Chan Marshall nació en Atlanta en 1972 y tuvo una infancia errante por Georgia, Carolina del Norte y Tennessee con la ausencia de un padre músico de blues desconocido que abandonó a la familia antes de que ella naciera y la presencia de su madre y su abuela, ambas muy cantarinas. "Amo el sur de EE.UU", dijo en una amplia entrevista con Amanda Petrusich para Pitchfork: "De niña conocía la hierba y el viento. Eso estaba muy claro". La música, de hecho, es en el caso de Marshall un flujo natural, como esa hierba y viento o el agua de los ríos, tan de dominio público como las abundantes versiones que ha incorporado a su repertorio. Algo que se posa sobre la voz o sobre los dedos que aporrean o acarician una guitarra eléctrica o un piano. Hay cierto aspecto de ciclo de vida y muerte, cierta forma de acabamiento siempre presente en su mundo. Está en las letras y en las melodías pero sobre todo en su vida como intérprete en directo, cuando la canción se convierte en un crucifijo ante el vampiro chupavidas, el exterminador, la guadaña segadora. Sí, la música no parece cualquier cosa para Marshall, no es sólo un trabajo, ni siquiera un oficio, y ni de lejos es una forma de lanzar mensajes a los demás, aunque a veces lo parezca.
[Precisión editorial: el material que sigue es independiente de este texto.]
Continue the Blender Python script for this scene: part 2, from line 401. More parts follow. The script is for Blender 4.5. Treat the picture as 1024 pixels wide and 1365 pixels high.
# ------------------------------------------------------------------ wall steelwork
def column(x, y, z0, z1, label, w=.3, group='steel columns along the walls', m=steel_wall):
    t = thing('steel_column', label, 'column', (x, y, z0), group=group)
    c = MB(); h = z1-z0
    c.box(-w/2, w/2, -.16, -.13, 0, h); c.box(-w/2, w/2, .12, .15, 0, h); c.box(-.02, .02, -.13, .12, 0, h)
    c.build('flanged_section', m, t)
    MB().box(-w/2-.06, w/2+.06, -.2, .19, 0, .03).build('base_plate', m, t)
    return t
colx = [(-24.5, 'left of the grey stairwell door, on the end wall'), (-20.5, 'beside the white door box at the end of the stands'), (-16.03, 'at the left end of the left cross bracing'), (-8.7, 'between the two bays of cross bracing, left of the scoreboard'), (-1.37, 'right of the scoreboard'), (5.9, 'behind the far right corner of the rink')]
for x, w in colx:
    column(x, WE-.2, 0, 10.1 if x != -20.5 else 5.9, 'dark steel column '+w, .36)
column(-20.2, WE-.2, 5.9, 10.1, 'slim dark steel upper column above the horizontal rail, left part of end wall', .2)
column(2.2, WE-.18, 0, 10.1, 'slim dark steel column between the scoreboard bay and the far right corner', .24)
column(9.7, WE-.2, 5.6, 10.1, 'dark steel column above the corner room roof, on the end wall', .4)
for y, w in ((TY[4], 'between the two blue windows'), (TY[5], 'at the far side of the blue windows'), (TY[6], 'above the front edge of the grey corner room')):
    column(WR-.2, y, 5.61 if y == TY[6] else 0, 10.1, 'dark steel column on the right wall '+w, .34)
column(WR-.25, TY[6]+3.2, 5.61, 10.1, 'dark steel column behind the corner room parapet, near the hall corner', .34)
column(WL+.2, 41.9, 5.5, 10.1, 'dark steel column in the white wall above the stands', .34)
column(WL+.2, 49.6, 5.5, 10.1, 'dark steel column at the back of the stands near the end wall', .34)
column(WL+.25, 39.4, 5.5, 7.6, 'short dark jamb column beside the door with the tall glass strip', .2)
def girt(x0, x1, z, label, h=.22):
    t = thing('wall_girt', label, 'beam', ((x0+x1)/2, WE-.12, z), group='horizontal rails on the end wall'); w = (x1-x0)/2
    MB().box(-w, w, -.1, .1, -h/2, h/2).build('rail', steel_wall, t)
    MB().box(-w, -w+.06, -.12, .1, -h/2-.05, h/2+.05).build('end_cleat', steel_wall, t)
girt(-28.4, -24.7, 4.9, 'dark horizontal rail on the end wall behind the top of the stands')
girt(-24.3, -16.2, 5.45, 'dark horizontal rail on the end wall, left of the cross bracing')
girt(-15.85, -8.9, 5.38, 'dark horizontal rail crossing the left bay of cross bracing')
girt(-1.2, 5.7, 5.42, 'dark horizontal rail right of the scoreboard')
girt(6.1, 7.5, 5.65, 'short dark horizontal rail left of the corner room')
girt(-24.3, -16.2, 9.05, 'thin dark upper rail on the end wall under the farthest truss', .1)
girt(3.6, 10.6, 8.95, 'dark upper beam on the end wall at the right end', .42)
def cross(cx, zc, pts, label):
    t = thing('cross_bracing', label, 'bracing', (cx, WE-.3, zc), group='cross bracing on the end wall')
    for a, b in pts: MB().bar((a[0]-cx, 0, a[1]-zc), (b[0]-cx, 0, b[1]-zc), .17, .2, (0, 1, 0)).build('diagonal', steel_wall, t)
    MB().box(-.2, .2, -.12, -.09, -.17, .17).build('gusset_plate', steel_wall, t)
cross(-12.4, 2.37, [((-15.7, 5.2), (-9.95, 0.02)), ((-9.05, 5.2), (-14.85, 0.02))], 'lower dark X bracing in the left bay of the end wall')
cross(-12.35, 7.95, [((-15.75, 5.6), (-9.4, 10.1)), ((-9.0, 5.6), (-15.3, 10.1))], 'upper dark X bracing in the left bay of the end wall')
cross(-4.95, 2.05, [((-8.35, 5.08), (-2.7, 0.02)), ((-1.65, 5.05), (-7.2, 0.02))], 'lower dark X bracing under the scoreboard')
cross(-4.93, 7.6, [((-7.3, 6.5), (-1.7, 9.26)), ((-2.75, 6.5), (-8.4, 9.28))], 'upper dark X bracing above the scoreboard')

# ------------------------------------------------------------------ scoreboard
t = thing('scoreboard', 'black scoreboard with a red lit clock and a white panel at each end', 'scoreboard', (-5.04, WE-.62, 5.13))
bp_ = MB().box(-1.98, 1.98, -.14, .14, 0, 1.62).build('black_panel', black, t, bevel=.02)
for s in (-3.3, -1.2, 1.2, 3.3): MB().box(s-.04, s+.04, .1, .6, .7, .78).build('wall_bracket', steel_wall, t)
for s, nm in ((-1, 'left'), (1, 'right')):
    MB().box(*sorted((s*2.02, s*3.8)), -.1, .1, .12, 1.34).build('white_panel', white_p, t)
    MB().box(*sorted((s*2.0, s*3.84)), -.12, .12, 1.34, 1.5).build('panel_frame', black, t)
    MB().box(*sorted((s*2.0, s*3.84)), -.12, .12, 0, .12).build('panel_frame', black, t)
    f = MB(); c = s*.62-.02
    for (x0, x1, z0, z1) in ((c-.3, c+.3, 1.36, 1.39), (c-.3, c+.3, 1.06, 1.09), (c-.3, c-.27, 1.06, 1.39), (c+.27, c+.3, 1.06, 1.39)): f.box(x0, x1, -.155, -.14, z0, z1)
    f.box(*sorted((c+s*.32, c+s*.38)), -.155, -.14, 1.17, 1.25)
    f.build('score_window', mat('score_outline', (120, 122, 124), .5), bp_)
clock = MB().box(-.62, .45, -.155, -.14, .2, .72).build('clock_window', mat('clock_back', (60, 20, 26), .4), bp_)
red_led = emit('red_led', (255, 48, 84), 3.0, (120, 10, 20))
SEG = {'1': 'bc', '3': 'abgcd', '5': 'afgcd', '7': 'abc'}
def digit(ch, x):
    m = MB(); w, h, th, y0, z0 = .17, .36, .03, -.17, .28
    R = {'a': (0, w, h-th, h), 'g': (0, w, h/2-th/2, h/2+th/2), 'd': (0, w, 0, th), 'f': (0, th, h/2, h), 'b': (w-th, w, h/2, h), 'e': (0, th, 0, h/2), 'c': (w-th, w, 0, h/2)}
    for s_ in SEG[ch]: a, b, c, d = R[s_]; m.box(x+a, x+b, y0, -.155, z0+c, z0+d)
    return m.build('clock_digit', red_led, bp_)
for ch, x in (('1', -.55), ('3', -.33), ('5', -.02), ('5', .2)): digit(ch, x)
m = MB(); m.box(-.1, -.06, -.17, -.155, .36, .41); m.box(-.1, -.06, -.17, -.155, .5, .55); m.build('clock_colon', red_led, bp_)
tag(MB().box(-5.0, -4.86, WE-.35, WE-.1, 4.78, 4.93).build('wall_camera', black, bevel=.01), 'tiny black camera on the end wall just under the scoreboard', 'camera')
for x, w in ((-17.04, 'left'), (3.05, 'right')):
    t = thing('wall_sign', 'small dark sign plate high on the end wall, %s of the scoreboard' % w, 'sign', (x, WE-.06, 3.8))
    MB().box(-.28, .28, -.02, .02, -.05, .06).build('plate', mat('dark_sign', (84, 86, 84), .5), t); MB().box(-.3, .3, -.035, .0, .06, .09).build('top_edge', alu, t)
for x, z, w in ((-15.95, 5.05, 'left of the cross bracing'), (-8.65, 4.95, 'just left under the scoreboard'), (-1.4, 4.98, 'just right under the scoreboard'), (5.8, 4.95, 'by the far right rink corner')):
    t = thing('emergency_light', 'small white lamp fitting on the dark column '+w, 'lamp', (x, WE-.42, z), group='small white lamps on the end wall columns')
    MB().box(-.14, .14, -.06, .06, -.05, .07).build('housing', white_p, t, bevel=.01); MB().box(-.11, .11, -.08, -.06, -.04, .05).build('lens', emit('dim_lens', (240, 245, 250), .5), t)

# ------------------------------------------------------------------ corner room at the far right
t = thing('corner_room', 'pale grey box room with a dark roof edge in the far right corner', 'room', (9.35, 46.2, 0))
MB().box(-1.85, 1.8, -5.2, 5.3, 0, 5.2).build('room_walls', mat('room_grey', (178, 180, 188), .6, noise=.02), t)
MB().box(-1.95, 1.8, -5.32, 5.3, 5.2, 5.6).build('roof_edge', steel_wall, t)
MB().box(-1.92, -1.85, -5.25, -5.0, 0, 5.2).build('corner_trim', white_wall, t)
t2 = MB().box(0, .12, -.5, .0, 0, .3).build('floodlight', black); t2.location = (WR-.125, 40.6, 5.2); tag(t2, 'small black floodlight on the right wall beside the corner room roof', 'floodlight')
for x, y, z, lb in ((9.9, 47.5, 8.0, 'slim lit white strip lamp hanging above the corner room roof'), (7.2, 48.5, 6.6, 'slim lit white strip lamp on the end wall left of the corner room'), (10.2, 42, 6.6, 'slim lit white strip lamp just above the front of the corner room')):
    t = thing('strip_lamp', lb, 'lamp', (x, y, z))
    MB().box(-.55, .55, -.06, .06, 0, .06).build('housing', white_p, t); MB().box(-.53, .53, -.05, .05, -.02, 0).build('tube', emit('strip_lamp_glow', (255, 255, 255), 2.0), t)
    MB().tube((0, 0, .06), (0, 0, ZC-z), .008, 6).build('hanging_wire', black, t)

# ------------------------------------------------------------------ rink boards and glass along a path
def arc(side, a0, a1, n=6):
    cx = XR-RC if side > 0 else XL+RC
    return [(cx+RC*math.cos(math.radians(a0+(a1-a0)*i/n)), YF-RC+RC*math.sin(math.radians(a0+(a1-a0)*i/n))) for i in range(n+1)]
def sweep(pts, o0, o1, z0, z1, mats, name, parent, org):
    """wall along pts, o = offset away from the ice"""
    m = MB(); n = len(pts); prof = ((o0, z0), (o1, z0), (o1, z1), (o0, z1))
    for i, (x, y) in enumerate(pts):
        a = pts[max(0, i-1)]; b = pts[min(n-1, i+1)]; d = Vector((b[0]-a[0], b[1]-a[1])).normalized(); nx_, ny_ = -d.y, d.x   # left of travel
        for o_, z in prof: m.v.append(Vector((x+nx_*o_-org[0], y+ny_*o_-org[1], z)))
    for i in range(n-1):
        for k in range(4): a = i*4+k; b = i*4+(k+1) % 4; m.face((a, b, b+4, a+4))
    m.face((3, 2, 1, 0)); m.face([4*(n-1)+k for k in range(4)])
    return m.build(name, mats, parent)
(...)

Más bien se ve como una última admonición hacia sí misma a fin de seguir adelante, como un salvavidas en torno al cuello, algo que incomoda pero te mantiene a flote en el naufragio.



Cuando uno ha vivido la clase de confrontación, de disturbio, que es un concierto al uso de Cat Power, no hace falta contarle mucho más. Hay días de desastre, claro, espantadas, noches malas donde todo es un error, en que la locura de la manía y la procesión de fantasmas que le rondan por dentro parecen inmiscuirse en el ejercicio de catarsis mediante la canción. También, aunque son raras, hay ocasiones (como en la sala Joy Eslava de Madrid en 2007) en que todo parece un concierto ordinario para cualquier artista: deleitable, ordenado, profesional..., el tipo de cosa por la que solemos pagar la entrada con gusto. Pero si todo va bien, verdaderamente bien... ah, ¡menuda noche! Entonces el público asistirá al levantamiento tembloroso pero triunfante de un castillo de arena siempre amenazado por el ir y venir de unas olas que también crecerán a medida que se acercan, acechando y rugiendo alrededor. Verán que la arena asciende en altura y coge la forma de un palacio pero sus granos parecerán desmoronarse casi con cada verso que salga de esa garganta, con cada aliento impulsado por los pulmones de Marshall en algún monólogo, con cada acorde y disrupción. Y al final la intérprete conseguirá lo que busca en su trance y rito: que el mundo gire por un rato alrededor de su alma, que el escenario se convierta en el salón de su casa y el público en sus amigos más queridos. "Me he pasado la vida tratando de que la gente me conozca y no sé si lo he hecho demasiado bien", le dijo a Xavi Sancho (El País) en una entrevista en Ámsterdam, en 2012.



Lo que Marshall consigue en tales noches sobre el escenario, cuando vence al miedo haciendo de su libertad un arma, se parece un poco a lo que cuentan de Nina Simone o de Camarón de la Isla: una extraña y plena intimidad ante el desconocido. Cierta unidad irresponsable, evangélica y mágica.